According to the document, Japanese utilities Hokuriku Electric Power Company and Kyushu Electric Power are currently interested in signing ammonia offtake agreements in Canada.
Just over 15 per cent of Japan’s power generation comes from coal, but the country plans to start burning ammonia at coal facilities in an effort to reduce emissions. An analysis by BloombergBNF estimates the process will cost more than wind or solar alternatives would, but Japan’s largest power generator, JERA, is pushing forward with demonstration projects that are expected to come online in 2029 and 2031.
At the same time, the country is also looking to ramp up LNG imports and shift away from Russia-supplied gas.
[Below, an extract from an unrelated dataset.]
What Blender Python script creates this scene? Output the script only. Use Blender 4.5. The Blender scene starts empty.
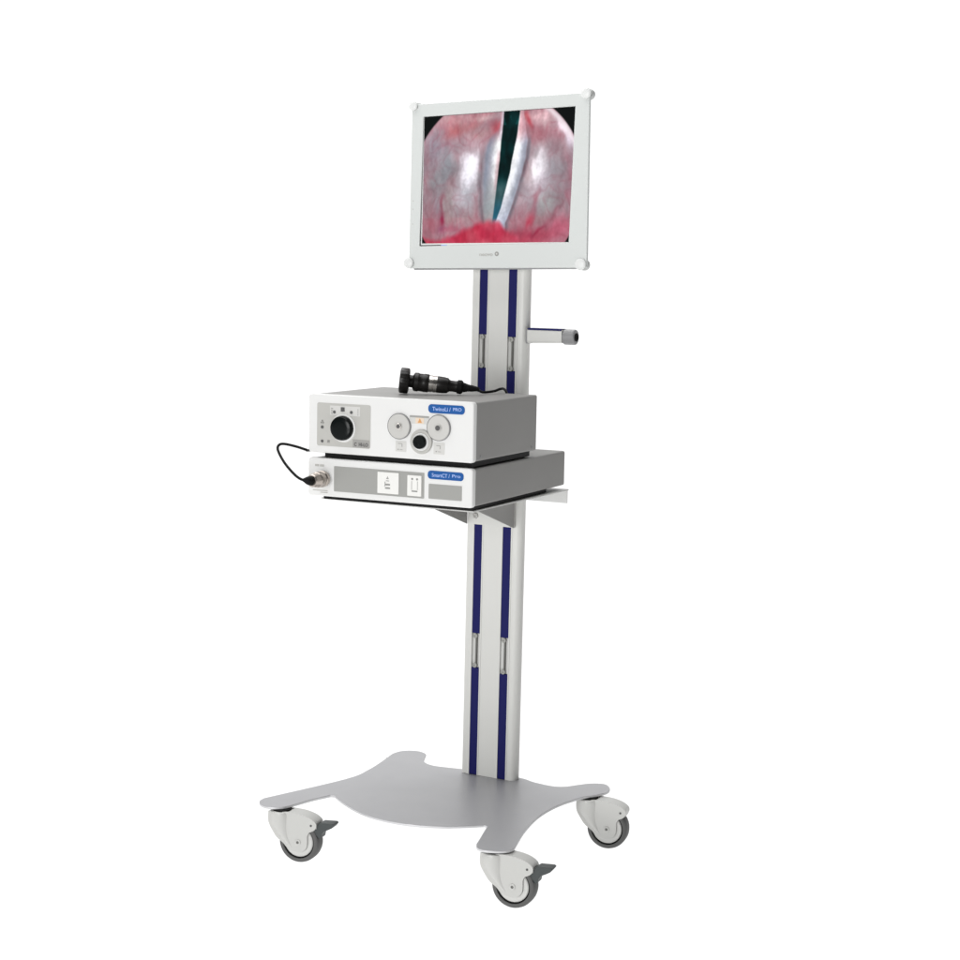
import bpy, bmesh, math, random
from math import sin, cos, pi, radians, sqrt, exp
from mathutils import Vector, Matrix, Euler, noise

random.seed(4)
S = bpy.context.scene
COL = S.collection

# ------------------------------------------------------------------ camera
cam_data = bpy.data.cameras.new("camera")
cam = bpy.data.objects.new("camera", cam_data)
COL.objects.link(cam)
S.camera = cam
YAW, PIT, ROLL = 0.49348, -0.11653, 0.01832
F = Vector((-sin(YAW) * cos(PIT), cos(YAW) * cos(PIT), sin(PIT)))
R0 = Vector((cos(YAW), sin(YAW), 0))
U0 = R0.cross(F)
Rr = R0 * cos(ROLL) + U0 * sin(ROLL)
Ur = -R0 * sin(ROLL) + U0 * cos(ROLL)
m = Matrix((Rr, Ur, -F)).transposed().to_4x4()
m.translation = Vector((1.77092, -3.35426, 1.19496))
cam.matrix_world = m
cam_data.sensor_width = 36
cam_data.lens = 36 * 1815.357 / 960
cam_data.clip_start = 0.05
cam_data.clip_end = 200

# ------------------------------------------------------------------ world: a white studio, dark to the right
W = bpy.data.worlds.new("World")
S.world = W
W.use_nodes = True
nt = W.node_tree
nt.nodes.clear()
wo = nt.nodes.new('ShaderNodeOutputWorld')
bg = nt.nodes.new('ShaderNodeBackground')
tc = nt.nodes.new('ShaderNodeTexCoord')
sx = nt.nodes.new('ShaderNodeSeparateXYZ')
nt.links.new(tc.outputs['Generated'], sx.inputs[0])

def wmap(sock, a, b, c, d):
    n = nt.nodes.new('ShaderNodeMapRange')
    n.interpolation_type = 'SMOOTHSTEP'
    n.inputs[1].default_value = a; n.inputs[2].default_value = b
    n.inputs[3].default_value = c; n.inputs[4].default_value = d
    nt.links.new(sock, n.inputs[0])
    return n.outputs[0]

def wmath(op, a, b):
    n = nt.nodes.new('ShaderNodeMath'); n.operation = op
    for i, v in enumerate((a, b)):
        if isinstance(v, (int, float)): n.inputs[i].default_value = v
        else: nt.links.new(v, n.inputs[i])
    return n.outputs[0]

WORLD_BACK, WORLD_RIGHT, WORLD_FRONT, WORLD_BELOW = 1.12, 0.03, 0.25, 1.24
side = wmap(sx.outputs['X'], 0.22, 0.5, 1.0, WORLD_RIGHT)
front = wmap(sx.outputs['Y'], -0.1, 0.25, WORLD_FRONT, WORLD_BACK)
above = wmath('MULTIPLY', side, front)
below = wmap(sx.outputs['Z'], -0.06, -0.03, 1.0, 0.0)
s1 = wmath('MULTIPLY', below, WORLD_BELOW)  # added glow from below, shining through the floor
s2 = wmath('MULTIPLY', wmath('SUBTRACT', 1.0, below), above)
nt.links.new(wmath('ADD', s1, s2), bg.inputs['Strength'])
bg.inputs['Color'].default_value = (1, 1, 1, 1)
nt.links.new(bg.outputs[0], wo.inputs[0])

# ------------------------------------------------------------------ studio lamps and an added fill
def area(name, loc, target, size, sizey, power, color=(1, 1, 1)):
    d = bpy.data.lights.new(name, 'AREA')
    d.shape = 'RECTANGLE'; d.size = size; d.size_y = sizey
    d.energy = power; d.color = color
    o = bpy.data.objects.new(name, d)
    o.location = loc
    o.rotation_euler = (Vector(target) - Vector(loc)).to_track_quat('-Z', 'Y').to_euler()
    COL.objects.link(o)
    return o
area('softbox_front', (-0.2, -6.9, 1.5), (0, 0, 0.7), 2.0, 2.0, 172)
area('added_low_fill', (0.0, -3.0, 0.30), (0, 0, 0.22), 0.8, 0.5, 9)  # added fill lamp, brightens the lower column
area('softbox_top', (-0.9, 0.0, 4.0), (0, -0.1, 0.5), 4.2, 4.2, 150)

S.view_settings.view_transform = 'Standard'
S.view_settings.look = 'None'
S.view_settings.exposure = 0
S.view_settings.gamma = 1
S.render.engine = 'CYCLES'
S.render.resolution_x = 1024
S.render.resolution_y = 1024

# ------------------------------------------------------------------ materials
def lin(c):
    c = c / 255
    return c / 12.92 if c <= 0.04045 else ((c + 0.055) / 1.055) ** 2.4

def mat(name, col, rough=0.5, metal=0.0, spec=0.5, bump=0.0, bscale=400, var=0.0, vscale=6, coat=0.0, aniso=None):
    mt = bpy.data.materials.new(name)
    mt.use_nodes = True
    n = mt.node_tree; b = n.nodes['Principled BSDF']
    b.inputs['Base Color'].default_value = (*col, 1)
    b.inputs['Roughness'].default_value = rough
    b.inputs['Metallic'].default_value = metal
    b.inputs['Specular IOR Level'].default_value = spec
    b.inputs['Coat Weight'].default_value = coat
    t = n.nodes.new('ShaderNodeTexCoord')
    if var:
        z = n.nodes.new('ShaderNodeTexNoise'); z.inputs['Scale'].default_value = vscale; z.inputs['Detail'].default_value = 5
        n.links.new(t.outputs['Object'], z.inputs['Vector'])
        r = n.nodes.new('ShaderNodeMapRange')
        r.inputs[1].default_value = 0.3; r.inputs[2].default_value = 0.7
        r.inputs[3].default_value = rough - var; r.inputs[4].default_value = rough + var
        n.links.new(z.outputs['Fac'], r.inputs[0])
        n.links.new(r.outputs[0], b.inputs['Roughness'])
        mx = n.nodes.new('ShaderNodeMix'); mx.data_type = 'RGBA'
        mx.inputs[6].default_value = (*[c * (1 - var * 0.35) for c in col], 1)
        mx.inputs[7].default_value = (*[min(1, c * (1 + var * 0.2)) for c in col], 1)
        n.links.new(z.outputs['Fac'], mx.inputs[0])
        n.links.new(mx.outputs[2], b.inputs['Base Color'])
    if bump:
        z = n.nodes.new('ShaderNodeTexNoise'); z.inputs['Scale'].default_value = bscale; z.inputs['Detail'].default_value = 3
        if aniso:
            mp = n.nodes.new('ShaderNodeMapping'); mp.inputs['Scale'].default_value = aniso
            n.links.new(t.outputs['Object'], mp.inputs[0]); n.links.new(mp.outputs[0], z.inputs['Vector'])
        else:
            n.links.new(t.outputs['Object'], z.inputs['Vector'])
        bp = n.nodes.new('ShaderNodeBump'); bp.inputs['Strength'].default_value = bump; bp.inputs['Distance'].default_value = 0.0004
        n.links.new(z.outputs['Fac'], bp.inputs['Height'])
        n.links.new(bp.outputs[0], b.inputs['Normal'])
    return mt

M = dict(
    column=mat('silver_coated_column', (0.635, 0.635, 0.61), 0.42, var=0.06, bump=0.12, bscale=60, aniso=(60, 60, 1.2)),
    groove=mat('groove_metal', (0.62, 0.62, 0.60), 0.5, 0.0),
    rod=mat('dull_rod_metal', (0.13, 0.13, 0.12), 0.5, 0.2),
    screw=mat('dull_screw_metal', (0.33, 0.33, 0.31), 0.45, 0.3),
    blue=mat('blue_plastic_insert', (0.011, 0.012, 0.095), 0.42, spec=0.1, var=0.05, bump=0.1),
    base=mat('grey_powder_coat', (0.355, 0.355, 0.367), 0.37, 0.12, var=0.05, vscale=9, bump=0.25, bscale=1100),
    edge=mat('pale_steel_edge', (0.62, 0.62, 0.63), 0.4, 0.3),
    shelf=mat('shelf_grey_coat', (0.5, 0.5, 0.485), 0.45, var=0.05, bump=0.2, bscale=900),
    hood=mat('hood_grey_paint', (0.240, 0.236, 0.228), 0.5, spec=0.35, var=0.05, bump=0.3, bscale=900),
    panel=mat('white_plastic_panel', (0.705, 0.705, 0.695), 0.42, spec=0.35, var=0.04, bump=0.1, bscale=700),
    label=mat('printed_grey_label', (0.44, 0.435, 0.41), 0.5, var=0.04, vscale=30),
    strip=mat('grey_display_strip', (0.31, 0.31, 0.295), 0.45, spec=0.3),
    paleL=mat('pale_label', (0.57, 0.565, 0.545), 0.5),
    darkL=mat('dark_label', (0.30, 0.295, 0.28), 0.5),
    ink=mat('dark_ink', (0.06, 0.06, 0.06), 0.5),
    softink=mat('grey_ink', (0.22, 0.22, 0.21), 0.5),
    orange=mat('orange_print', (0.62, 0.30, 0.10), 0.5),
    beige=mat('beige_print', (0.70, 0.58, 0.46), 0.5),
    badge=mat('badge_blue', (0.018, 0.095, 0.31), 0.45, spec=0.1),
    badge_text=mat('badge_letter', (0.34, 0.46, 0.80), 0.4),
    black=mat('black_rubber', (0.008, 0.008, 0.008), 0.5, spec=0.08, bump=0.3, bscale=500),
    gloss=mat('glossy_black_knob', (0.003, 0.0045, 0.0045), 0.2, spec=0.12, coat=0.0),
    anod=mat('black_anodised_metal', (0.010, 0.009, 0.0085), 0.36, spec=0.3, bump=0.2, bscale=300),
    steel=mat('brushed_steel', (0.60, 0.58, 0.55), 0.27, 1.0, bump=0.2, bscale=300),
    socket=mat('satin_socket_metal', (0.47, 0.465, 0.445), 0.42, 0.35),
    plug=mat('nickel_plug', (0.46, 0.41, 0.37), 0.3, 0.9, bump=0.2, bscale=400),
    casterw=mat('pale_caster_plastic', (0.53, 0.53, 0.51), 0.38, spec=0.4, var=0.04, bump=0.12, bscale=300),
    hub=mat('hub_plastic', (0.60, 0.60, 0.58), 0.45, spec=0.3),
    tyre=mat('grey_tyre_rubber', (0.088, 0.088, 0.086), 0.6, bump=0.4, bscale=500),
    gap=mat('dark_wheel_gap', (0.008, 0.008, 0.008), 0.6, spec=0.1),
    pedal=mat('pedal_grey_plastic', (0.055, 0.063, 0.063), 0.5, spec=0.3, bump=0.2),
    cap=mat('handle_cap_grey', (0.27, 0.27, 0.275), 0.4, bump=0.2),
    frame=mat('pale_green_white_glass_frame', (0.622, 0.643, 0.630), 0.3, spec=0.3, var=0.03, coat=0.1),
    button=mat('white_corner_button', (0.71, 0.72, 0.71), 0.35),
    lcd=mat('screen_edge_black', (0.012, 0.014, 0.014), 0.3),
    housing=mat('monitor_back_plastic', (0.52, 0.53, 0.52), 0.5, bump=0.2),
)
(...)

Japan banned all imports of coal and oil from Russia following the latter’s invasion of Ukraine, but two Japanese companies remain invested in Russian natural gas “for the sake of energy security,” according to the Japan Electric Power Information Center. About nine per cent of its LNG imports are supplied by Russia.
Despite showing an interest in Canadian LNG, Japan has boosted its liquified natural gas imports in recent years mostly from suppliers in the Middle East, Australia and in particular the U.S., according to Japanese government data. Imports from the U.S. skyrocketed from virtually nothing in 2015 to 33 million tons per year in 2021.
Japan also expects the U.S., the Middle East and Australia to be among the largest potential suppliers of clean hydrogen in coming years, estimating the U.S. will produce more than 45 million tons of the stuff by 2050. Its expectation for Canadian hydrogen supplies on the global market is much smaller—just five million tons.